## BEGIN

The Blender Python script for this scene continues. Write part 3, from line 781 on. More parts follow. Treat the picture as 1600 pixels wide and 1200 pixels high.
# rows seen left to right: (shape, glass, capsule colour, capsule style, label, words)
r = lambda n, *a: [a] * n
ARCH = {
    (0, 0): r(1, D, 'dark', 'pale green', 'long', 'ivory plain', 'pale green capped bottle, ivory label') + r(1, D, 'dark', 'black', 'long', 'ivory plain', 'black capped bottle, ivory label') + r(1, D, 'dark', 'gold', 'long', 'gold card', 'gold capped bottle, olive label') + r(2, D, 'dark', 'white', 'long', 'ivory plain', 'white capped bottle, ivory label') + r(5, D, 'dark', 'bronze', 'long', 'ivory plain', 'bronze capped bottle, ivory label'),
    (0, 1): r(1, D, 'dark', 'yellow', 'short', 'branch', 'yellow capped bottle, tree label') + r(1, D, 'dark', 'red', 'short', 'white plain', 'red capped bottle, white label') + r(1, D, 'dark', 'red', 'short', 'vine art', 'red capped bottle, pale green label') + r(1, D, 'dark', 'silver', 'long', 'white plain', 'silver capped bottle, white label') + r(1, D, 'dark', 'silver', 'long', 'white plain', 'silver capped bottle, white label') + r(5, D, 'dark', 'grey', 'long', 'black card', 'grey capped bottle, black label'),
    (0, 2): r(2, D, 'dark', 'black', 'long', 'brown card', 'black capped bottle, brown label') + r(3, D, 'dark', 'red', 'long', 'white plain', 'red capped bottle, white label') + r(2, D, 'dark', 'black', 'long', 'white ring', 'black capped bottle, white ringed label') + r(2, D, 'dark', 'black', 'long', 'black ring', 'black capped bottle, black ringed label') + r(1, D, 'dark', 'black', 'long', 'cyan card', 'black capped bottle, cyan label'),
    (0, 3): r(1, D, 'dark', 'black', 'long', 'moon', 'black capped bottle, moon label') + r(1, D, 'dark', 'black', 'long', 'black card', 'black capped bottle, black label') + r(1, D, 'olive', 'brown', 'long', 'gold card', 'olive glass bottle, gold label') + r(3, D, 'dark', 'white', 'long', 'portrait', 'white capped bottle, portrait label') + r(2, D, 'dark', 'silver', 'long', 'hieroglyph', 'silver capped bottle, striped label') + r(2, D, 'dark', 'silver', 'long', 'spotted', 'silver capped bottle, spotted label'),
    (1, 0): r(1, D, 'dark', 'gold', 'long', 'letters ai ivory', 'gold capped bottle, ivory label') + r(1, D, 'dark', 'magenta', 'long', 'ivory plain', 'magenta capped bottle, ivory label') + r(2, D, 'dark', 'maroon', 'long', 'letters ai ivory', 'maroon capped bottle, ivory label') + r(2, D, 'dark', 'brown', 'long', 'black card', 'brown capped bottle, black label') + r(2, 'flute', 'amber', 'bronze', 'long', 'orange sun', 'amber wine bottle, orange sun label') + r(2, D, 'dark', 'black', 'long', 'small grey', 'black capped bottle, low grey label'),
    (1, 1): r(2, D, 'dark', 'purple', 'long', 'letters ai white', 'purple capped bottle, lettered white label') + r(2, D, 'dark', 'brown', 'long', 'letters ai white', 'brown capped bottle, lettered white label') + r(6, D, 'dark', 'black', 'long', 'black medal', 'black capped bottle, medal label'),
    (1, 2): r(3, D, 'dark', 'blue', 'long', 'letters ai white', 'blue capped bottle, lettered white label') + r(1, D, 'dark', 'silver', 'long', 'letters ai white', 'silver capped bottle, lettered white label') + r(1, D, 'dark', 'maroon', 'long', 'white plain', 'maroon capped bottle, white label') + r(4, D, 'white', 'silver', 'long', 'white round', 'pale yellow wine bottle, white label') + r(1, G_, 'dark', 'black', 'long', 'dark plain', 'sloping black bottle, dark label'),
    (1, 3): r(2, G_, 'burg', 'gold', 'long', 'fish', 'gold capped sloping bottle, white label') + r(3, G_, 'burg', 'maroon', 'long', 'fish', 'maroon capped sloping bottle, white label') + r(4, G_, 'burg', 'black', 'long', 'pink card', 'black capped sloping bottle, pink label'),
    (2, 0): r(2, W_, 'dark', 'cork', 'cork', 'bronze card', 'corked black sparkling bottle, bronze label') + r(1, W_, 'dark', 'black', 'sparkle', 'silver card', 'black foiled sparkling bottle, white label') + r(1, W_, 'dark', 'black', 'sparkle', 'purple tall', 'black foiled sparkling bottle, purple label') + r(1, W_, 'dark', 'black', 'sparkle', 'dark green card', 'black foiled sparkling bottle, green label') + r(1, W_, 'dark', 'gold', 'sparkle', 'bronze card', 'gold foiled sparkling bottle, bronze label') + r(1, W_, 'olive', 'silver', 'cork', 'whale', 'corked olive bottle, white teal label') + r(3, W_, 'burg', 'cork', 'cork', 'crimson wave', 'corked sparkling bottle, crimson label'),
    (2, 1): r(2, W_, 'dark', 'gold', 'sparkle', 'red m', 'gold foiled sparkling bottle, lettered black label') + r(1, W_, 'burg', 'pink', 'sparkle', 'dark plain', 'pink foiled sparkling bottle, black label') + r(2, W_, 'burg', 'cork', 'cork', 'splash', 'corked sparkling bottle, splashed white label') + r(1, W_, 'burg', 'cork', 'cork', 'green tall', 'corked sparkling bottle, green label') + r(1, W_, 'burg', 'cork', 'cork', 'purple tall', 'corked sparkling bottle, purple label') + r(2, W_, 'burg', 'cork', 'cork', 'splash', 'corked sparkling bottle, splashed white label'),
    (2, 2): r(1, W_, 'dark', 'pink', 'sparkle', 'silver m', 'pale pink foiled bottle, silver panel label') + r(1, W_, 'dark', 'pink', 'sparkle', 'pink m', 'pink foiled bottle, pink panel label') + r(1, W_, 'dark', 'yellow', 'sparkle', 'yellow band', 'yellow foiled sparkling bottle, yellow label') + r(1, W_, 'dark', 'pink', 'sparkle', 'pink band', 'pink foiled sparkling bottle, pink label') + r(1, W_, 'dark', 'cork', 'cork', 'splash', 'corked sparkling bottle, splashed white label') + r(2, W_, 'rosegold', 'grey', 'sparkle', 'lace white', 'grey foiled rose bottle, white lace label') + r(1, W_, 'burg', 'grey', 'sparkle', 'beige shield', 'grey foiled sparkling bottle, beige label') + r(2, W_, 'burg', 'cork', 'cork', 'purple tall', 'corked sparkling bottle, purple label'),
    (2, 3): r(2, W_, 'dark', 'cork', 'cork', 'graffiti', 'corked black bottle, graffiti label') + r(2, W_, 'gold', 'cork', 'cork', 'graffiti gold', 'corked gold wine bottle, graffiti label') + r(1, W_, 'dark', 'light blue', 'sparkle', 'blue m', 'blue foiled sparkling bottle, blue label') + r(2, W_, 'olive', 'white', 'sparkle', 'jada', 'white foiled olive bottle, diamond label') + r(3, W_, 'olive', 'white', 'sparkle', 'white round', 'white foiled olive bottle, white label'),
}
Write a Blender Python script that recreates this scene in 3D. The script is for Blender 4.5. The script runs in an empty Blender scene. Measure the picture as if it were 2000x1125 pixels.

## END

• **Description of the task**
Your task is to return the full listing exactly as it was given.

• **Response**
The Blender Python script for this scene continues. Write part 3, from line 781 on. More parts follow. Treat the picture as 1600 pixels wide and 1200 pixels high.
# rows seen left to right: (shape, glass, capsule colour, capsule style, label, words)
r = lambda n, *a: [a] * n
ARCH = {
    (0, 0): r(1, D, 'dark', 'pale green', 'long', 'ivory plain', 'pale green capped bottle, ivory label') + r(1, D, 'dark', 'black', 'long', 'ivory plain', 'black capped bottle, ivory label') + r(1, D, 'dark', 'gold', 'long', 'gold card', 'gold capped bottle, olive label') + r(2, D, 'dark', 'white', 'long', 'ivory plain', 'white capped bottle, ivory label') + r(5, D, 'dark', 'bronze', 'long', 'ivory plain', 'bronze capped bottle, ivory label'),
    (0, 1): r(1, D, 'dark', 'yellow', 'short', 'branch', 'yellow capped bottle, tree label') + r(1, D, 'dark', 'red', 'short', 'white plain', 'red capped bottle, white label') + r(1, D, 'dark', 'red', 'short', 'vine art', 'red capped bottle, pale green label') + r(1, D, 'dark', 'silver', 'long', 'white plain', 'silver capped bottle, white label') + r(1, D, 'dark', 'silver', 'long', 'white plain', 'silver capped bottle, white label') + r(5, D, 'dark', 'grey', 'long', 'black card', 'grey capped bottle, black label'),
    (0, 2): r(2, D, 'dark', 'black', 'long', 'brown card', 'black capped bottle, brown label') + r(3, D, 'dark', 'red', 'long', 'white plain', 'red capped bottle, white label') + r(2, D, 'dark', 'black', 'long', 'white ring', 'black capped bottle, white ringed label') + r(2, D, 'dark', 'black', 'long', 'black ring', 'black capped bottle, black ringed label') + r(1, D, 'dark', 'black', 'long', 'cyan card', 'black capped bottle, cyan label'),
    (0, 3): r(1, D, 'dark', 'black', 'long', 'moon', 'black capped bottle, moon label') + r(1, D, 'dark', 'black', 'long', 'black card', 'black capped bottle, black label') + r(1, D, 'olive', 'brown', 'long', 'gold card', 'olive glass bottle, gold label') + r(3, D, 'dark', 'white', 'long', 'portrait', 'white capped bottle, portrait label') + r(2, D, 'dark', 'silver', 'long', 'hieroglyph', 'silver capped bottle, striped label') + r(2, D, 'dark', 'silver', 'long', 'spotted', 'silver capped bottle, spotted label'),
    (1, 0): r(1, D, 'dark', 'gold', 'long', 'letters ai ivory', 'gold capped bottle, ivory label') + r(1, D, 'dark', 'magenta', 'long', 'ivory plain', 'magenta capped bottle, ivory label') + r(2, D, 'dark', 'maroon', 'long', 'letters ai ivory', 'maroon capped bottle, ivory label') + r(2, D, 'dark', 'brown', 'long', 'black card', 'brown capped bottle, black label') + r(2, 'flute', 'amber', 'bronze', 'long', 'orange sun', 'amber wine bottle, orange sun label') + r(2, D, 'dark', 'black', 'long', 'small grey', 'black capped bottle, low grey label'),
    (1, 1): r(2, D, 'dark', 'purple', 'long', 'letters ai white', 'purple capped bottle, lettered white label') + r(2, D, 'dark', 'brown', 'long', 'letters ai white', 'brown capped bottle, lettered white label') + r(6, D, 'dark', 'black', 'long', 'black medal', 'black capped bottle, medal label'),
    (1, 2): r(3, D, 'dark', 'blue', 'long', 'letters ai white', 'blue capped bottle, lettered white label') + r(1, D, 'dark', 'silver', 'long', 'letters ai white', 'silver capped bottle, lettered white label') + r(1, D, 'dark', 'maroon', 'long', 'white plain', 'maroon capped bottle, white label') + r(4, D, 'white', 'silver', 'long', 'white round', 'pale yellow wine bottle, white label') + r(1, G_, 'dark', 'black', 'long', 'dark plain', 'sloping black bottle, dark label'),
    (1, 3): r(2, G_, 'burg', 'gold', 'long', 'fish', 'gold capped sloping bottle, white label') + r(3, G_, 'burg', 'maroon', 'long', 'fish', 'maroon capped sloping bottle, white label') + r(4, G_, 'burg', 'black', 'long', 'pink card', 'black capped sloping bottle, pink label'),
    (2, 0): r(2, W_, 'dark', 'cork', 'cork', 'bronze card', 'corked black sparkling bottle, bronze label') + r(1, W_, 'dark', 'black', 'sparkle', 'silver card', 'black foiled sparkling bottle, white label') + r(1, W_, 'dark', 'black', 'sparkle', 'purple tall', 'black foiled sparkling bottle, purple label') + r(1, W_, 'dark', 'black', 'sparkle', 'dark green card', 'black foiled sparkling bottle, green label') + r(1, W_, 'dark', 'gold', 'sparkle', 'bronze card', 'gold foiled sparkling bottle, bronze label') + r(1, W_, 'olive', 'silver', 'cork', 'whale', 'corked olive bottle, white teal label') + r(3, W_, 'burg', 'cork', 'cork', 'crimson wave', 'corked sparkling bottle, crimson label'),
    (2, 1): r(2, W_, 'dark', 'gold', 'sparkle', 'red m', 'gold foiled sparkling bottle, lettered black label') + r(1, W_, 'burg', 'pink', 'sparkle', 'dark plain', 'pink foiled sparkling bottle, black label') + r(2, W_, 'burg', 'cork', 'cork', 'splash', 'corked sparkling bottle, splashed white label') + r(1, W_, 'burg', 'cork', 'cork', 'green tall', 'corked sparkling bottle, green label') + r(1, W_, 'burg', 'cork', 'cork', 'purple tall', 'corked sparkling bottle, purple label') + r(2, W_, 'burg', 'cork', 'cork', 'splash', 'corked sparkling bottle, splashed white label'),
    (2, 2): r(1, W_, 'dark', 'pink', 'sparkle', 'silver m', 'pale pink foiled bottle, silver panel label') + r(1, W_, 'dark', 'pink', 'sparkle', 'pink m', 'pink foiled bottle, pink panel label') + r(1, W_, 'dark', 'yellow', 'sparkle', 'yellow band', 'yellow foiled sparkling bottle, yellow label') + r(1, W_, 'dark', 'pink', 'sparkle', 'pink band', 'pink foiled sparkling bottle, pink label') + r(1, W_, 'dark', 'cork', 'cork', 'splash', 'corked sparkling bottle, splashed white label') + r(2, W_, 'rosegold', 'grey', 'sparkle', 'lace white', 'grey foiled rose bottle, white lace label') + r(1, W_, 'burg', 'grey', 'sparkle', 'beige shield', 'grey foiled sparkling bottle, beige label') + r(2, W_, 'burg', 'cork', 'cork', 'purple tall', 'corked sparkling bottle, purple label'),
    (2, 3): r(2, W_, 'dark', 'cork', 'cork', 'graffiti', 'corked black bottle, graffiti label') + r(2, W_, 'gold', 'cork', 'cork', 'graffiti gold', 'corked gold wine bottle, graffiti label') + r(1, W_, 'dark', 'light blue', 'sparkle', 'blue m', 'blue foiled sparkling bottle, blue label') + r(2, W_, 'olive', 'white', 'sparkle', 'jada', 'white foiled olive bottle, diamond label') + r(3, W_, 'olive', 'white', 'sparkle', 'white round', 'white foiled olive bottle, white label'),
}
Write a Blender Python script that recreates this scene in 3D. The script is for Blender 4.5. The script runs in an empty Blender scene. Measure the picture as if it were 2000x1125 pixels.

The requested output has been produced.